Another musing from the 2010 railroad trip to California from Ohio.....sadly, I still haven't gone seeking the stars!
I sleep eight hours; that is what my body does. I go to sleep and eight hours later, I wake up. Last night when I went to bed at 10:00 p.m. Eastern Standard Time, I woke up at what my body perceived to be 6:00 a.m. The only problem was the fact that the train had traveled through the night and we were located in Mountain Standard Time; the clock said it was 4:00 a.m.! There is no life on an Amtrak train at 4:00 in the morning, but I was awake, and there was no point in trying to go back to sleep. With nothing else to do, I looked out the window into a black Nebraska sky filled with a million stars. There were no city lights to dim their brilliance, and it was possible, as I looked from darkness into darkness, to discern surface features by starlight alone.
The cities have stolen the stars.
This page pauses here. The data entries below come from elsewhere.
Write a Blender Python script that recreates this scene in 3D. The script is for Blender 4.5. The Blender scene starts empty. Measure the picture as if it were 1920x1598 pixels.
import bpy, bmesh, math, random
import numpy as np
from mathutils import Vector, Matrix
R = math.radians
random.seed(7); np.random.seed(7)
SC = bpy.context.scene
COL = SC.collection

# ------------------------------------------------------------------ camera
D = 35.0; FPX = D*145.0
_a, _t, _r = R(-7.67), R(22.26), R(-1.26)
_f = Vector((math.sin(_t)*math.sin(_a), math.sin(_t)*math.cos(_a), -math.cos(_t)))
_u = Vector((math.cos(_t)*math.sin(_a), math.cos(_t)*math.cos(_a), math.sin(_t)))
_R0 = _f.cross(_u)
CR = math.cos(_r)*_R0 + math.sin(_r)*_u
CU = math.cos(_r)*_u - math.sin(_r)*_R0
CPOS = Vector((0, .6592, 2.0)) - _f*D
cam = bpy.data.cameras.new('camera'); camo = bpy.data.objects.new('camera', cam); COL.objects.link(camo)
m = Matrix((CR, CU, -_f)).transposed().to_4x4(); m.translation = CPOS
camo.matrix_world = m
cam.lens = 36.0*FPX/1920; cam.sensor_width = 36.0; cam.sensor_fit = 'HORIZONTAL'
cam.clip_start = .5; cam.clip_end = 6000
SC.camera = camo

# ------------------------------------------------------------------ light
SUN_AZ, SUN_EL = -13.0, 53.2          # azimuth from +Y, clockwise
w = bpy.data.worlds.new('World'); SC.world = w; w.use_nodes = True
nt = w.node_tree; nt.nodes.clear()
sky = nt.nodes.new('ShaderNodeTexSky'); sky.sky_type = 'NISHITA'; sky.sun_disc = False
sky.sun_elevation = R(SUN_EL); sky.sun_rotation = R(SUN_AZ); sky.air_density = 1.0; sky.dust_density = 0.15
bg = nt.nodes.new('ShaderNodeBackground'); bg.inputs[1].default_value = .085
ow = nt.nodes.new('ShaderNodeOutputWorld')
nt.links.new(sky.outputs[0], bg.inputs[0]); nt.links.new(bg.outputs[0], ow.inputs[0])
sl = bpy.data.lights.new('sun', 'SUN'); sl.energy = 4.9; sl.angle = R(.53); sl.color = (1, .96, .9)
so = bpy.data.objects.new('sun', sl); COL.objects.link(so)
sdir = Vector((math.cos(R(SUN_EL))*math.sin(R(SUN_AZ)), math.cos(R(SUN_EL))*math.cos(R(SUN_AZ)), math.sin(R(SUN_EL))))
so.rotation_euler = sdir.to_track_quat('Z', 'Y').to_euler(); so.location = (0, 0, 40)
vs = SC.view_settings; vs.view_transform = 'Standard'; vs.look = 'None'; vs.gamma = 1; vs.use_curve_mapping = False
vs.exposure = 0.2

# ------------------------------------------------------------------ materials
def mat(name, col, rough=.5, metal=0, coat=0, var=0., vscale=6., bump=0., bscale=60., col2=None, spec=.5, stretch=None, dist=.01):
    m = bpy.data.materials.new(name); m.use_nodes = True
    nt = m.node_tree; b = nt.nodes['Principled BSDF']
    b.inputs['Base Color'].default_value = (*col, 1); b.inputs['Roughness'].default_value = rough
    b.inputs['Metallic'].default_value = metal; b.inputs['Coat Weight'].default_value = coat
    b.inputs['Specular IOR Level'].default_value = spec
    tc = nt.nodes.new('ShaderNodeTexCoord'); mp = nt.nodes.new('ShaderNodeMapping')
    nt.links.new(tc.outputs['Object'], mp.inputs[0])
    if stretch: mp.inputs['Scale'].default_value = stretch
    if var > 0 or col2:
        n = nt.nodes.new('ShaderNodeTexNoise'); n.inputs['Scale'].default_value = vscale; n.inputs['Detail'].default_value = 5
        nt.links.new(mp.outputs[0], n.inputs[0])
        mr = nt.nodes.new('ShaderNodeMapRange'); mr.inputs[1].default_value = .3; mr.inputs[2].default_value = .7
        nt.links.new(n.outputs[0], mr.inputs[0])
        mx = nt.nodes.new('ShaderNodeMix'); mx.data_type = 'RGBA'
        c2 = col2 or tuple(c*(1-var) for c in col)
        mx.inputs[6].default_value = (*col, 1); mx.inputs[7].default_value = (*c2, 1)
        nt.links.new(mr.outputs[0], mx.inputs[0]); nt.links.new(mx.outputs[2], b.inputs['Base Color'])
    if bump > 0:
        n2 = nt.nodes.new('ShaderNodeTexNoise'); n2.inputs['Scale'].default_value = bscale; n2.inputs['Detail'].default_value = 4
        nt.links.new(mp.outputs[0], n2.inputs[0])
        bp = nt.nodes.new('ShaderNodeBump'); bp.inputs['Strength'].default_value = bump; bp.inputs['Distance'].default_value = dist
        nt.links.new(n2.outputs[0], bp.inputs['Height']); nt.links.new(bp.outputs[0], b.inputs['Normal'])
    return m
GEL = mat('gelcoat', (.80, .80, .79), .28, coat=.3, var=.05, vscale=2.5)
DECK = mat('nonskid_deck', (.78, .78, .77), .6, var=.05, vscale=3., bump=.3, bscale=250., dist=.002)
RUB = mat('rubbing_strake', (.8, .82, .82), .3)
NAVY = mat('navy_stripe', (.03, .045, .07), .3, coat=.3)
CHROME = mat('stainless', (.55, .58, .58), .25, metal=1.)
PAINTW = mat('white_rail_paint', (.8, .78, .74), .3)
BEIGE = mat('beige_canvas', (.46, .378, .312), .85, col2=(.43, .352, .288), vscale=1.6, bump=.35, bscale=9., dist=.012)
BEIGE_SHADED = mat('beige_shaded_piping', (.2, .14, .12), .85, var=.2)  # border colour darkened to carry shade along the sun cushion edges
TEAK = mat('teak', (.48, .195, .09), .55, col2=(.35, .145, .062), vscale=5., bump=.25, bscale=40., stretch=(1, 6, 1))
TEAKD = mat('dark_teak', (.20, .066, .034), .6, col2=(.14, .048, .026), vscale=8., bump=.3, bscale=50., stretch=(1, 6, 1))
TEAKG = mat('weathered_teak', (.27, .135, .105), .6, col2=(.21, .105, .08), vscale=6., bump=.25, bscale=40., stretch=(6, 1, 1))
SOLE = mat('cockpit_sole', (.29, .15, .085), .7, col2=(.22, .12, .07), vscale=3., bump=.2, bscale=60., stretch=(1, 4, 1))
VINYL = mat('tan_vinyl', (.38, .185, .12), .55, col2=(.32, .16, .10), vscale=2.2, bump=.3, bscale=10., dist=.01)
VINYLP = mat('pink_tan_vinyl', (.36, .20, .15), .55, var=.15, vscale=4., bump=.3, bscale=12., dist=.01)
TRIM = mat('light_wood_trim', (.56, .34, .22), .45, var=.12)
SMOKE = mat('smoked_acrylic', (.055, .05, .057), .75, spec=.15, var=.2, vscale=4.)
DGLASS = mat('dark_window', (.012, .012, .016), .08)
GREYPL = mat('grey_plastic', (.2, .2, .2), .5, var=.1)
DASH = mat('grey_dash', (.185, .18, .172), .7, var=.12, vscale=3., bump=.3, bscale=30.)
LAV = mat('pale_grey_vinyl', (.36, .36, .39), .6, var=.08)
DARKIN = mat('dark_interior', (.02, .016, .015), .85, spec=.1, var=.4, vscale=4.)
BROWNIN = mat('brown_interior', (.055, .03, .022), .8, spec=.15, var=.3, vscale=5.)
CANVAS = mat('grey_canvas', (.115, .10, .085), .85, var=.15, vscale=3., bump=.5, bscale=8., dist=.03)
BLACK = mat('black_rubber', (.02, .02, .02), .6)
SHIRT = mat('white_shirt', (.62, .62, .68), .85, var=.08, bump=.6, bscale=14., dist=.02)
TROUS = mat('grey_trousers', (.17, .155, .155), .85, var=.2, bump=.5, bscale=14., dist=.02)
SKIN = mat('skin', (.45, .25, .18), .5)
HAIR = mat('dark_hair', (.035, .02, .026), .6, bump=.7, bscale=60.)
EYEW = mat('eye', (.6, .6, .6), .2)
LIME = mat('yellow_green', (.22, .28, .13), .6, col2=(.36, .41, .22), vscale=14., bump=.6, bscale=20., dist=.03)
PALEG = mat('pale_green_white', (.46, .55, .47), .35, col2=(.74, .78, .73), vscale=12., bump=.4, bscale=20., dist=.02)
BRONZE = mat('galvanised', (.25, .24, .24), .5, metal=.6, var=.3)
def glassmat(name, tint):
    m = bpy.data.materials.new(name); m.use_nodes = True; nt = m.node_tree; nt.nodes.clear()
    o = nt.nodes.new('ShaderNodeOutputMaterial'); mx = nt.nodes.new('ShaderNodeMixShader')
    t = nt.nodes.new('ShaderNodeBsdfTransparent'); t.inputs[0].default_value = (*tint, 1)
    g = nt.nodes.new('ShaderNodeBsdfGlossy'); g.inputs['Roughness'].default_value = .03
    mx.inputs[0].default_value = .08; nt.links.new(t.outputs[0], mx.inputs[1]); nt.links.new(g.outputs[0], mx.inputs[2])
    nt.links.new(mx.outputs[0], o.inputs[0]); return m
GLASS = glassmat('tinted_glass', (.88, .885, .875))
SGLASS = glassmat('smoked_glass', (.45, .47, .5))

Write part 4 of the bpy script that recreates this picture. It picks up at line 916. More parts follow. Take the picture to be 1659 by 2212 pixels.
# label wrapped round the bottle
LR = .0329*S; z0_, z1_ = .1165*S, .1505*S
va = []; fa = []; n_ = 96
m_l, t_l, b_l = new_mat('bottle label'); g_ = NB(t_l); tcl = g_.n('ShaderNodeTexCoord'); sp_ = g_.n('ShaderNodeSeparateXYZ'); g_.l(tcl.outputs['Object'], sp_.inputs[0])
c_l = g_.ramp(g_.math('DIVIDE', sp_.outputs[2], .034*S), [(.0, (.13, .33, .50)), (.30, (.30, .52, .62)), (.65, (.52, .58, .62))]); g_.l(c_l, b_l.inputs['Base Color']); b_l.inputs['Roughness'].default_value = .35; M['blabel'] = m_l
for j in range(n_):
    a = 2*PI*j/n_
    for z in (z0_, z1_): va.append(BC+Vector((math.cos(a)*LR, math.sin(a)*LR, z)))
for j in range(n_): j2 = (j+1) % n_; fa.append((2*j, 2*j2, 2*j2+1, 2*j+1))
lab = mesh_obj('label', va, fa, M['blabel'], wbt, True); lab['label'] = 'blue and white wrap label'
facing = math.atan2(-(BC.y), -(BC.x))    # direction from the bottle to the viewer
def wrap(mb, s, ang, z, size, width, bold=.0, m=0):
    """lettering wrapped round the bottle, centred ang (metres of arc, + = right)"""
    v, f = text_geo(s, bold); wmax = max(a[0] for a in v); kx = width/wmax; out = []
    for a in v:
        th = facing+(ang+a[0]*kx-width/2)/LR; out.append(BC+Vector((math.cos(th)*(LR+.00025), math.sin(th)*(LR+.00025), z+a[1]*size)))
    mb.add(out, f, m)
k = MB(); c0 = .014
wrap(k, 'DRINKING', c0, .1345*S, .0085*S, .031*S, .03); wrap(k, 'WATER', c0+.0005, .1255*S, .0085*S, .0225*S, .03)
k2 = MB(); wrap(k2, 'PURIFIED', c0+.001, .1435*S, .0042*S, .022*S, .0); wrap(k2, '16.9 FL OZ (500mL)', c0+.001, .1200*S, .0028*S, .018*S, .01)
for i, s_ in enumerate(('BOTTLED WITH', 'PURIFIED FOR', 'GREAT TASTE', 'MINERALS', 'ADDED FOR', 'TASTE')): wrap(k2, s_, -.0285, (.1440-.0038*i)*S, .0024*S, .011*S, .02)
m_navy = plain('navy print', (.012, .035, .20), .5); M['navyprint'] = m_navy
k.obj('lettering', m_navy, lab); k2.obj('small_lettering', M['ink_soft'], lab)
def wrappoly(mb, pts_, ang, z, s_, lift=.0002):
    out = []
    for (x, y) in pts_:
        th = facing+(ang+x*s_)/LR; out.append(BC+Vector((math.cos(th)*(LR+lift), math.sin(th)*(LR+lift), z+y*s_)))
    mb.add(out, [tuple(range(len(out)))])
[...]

We live surrounded by light and the harsh city lights consume the stars. I had forgotten how the sky fills with points of light and the lush band of the Milky Way bisects that same sky. I think I remember my dad taking us outside to see the aurora borealis once. It was a rarity to see the northern lights as far south as Colorado and I wasn't very big. In fact, I am not even sure if I actually saw them, or only wish that I had! Would the city lights steal those too?
When I am not on the train, I live in a place where I could go and find the stars; I need to do that. When I glimpse the heavens, I can reach up and touch the face of God; why would I want to deprive myself of that?